◆ DATA SECTION ◆
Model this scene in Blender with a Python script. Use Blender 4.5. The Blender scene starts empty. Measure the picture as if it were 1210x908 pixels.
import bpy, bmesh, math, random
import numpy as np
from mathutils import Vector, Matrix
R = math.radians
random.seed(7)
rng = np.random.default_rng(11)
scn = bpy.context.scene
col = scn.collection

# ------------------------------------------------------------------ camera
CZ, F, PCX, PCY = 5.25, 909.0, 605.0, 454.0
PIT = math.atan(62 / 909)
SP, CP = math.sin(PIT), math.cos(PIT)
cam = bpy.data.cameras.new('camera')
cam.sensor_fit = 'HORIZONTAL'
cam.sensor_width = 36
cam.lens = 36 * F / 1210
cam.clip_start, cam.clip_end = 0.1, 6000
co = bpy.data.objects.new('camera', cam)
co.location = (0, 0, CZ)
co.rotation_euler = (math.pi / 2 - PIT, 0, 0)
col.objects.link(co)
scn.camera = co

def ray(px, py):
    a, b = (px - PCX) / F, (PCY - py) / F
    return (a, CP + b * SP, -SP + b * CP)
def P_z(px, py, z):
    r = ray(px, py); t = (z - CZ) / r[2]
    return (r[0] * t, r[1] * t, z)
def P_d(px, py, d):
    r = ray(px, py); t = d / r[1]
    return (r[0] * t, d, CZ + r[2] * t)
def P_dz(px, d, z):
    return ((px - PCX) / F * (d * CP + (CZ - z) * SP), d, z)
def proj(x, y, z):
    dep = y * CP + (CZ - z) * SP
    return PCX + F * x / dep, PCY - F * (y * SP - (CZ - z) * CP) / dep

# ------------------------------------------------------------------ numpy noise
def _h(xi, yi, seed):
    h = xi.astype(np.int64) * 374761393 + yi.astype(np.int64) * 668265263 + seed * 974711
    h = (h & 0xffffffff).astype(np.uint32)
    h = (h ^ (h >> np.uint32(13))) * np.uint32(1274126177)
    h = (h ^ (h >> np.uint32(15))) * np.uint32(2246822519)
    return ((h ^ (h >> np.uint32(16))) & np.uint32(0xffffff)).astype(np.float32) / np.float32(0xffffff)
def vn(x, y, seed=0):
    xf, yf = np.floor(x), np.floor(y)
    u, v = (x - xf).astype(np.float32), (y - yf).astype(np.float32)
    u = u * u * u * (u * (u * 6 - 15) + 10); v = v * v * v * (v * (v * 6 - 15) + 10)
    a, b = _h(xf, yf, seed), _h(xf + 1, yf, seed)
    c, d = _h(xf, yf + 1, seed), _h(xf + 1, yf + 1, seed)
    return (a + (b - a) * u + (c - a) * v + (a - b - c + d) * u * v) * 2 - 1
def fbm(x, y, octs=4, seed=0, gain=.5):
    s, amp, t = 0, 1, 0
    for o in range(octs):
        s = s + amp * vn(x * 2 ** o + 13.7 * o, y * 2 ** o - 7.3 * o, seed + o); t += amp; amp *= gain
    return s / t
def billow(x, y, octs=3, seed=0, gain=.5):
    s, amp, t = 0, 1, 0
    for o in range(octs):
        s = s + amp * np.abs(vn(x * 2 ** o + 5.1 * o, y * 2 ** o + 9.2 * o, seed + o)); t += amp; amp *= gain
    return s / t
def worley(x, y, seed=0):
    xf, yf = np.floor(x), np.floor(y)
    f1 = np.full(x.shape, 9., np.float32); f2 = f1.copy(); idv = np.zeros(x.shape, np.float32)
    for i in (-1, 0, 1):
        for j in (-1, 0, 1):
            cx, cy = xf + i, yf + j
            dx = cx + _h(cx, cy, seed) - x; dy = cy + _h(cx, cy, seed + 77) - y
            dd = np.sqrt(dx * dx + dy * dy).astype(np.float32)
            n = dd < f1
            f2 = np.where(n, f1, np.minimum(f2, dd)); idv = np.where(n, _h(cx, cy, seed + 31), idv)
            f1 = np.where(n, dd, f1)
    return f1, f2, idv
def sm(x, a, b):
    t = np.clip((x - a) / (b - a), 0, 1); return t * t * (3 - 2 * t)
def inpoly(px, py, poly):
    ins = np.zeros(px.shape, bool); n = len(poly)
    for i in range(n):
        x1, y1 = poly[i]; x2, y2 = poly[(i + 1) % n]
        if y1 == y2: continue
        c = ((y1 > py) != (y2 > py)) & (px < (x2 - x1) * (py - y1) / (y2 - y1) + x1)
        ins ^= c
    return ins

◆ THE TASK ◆
Give the number of lines where the string "scene" occurs, without any further text.

◆ RIGHT ANSWER ◆
2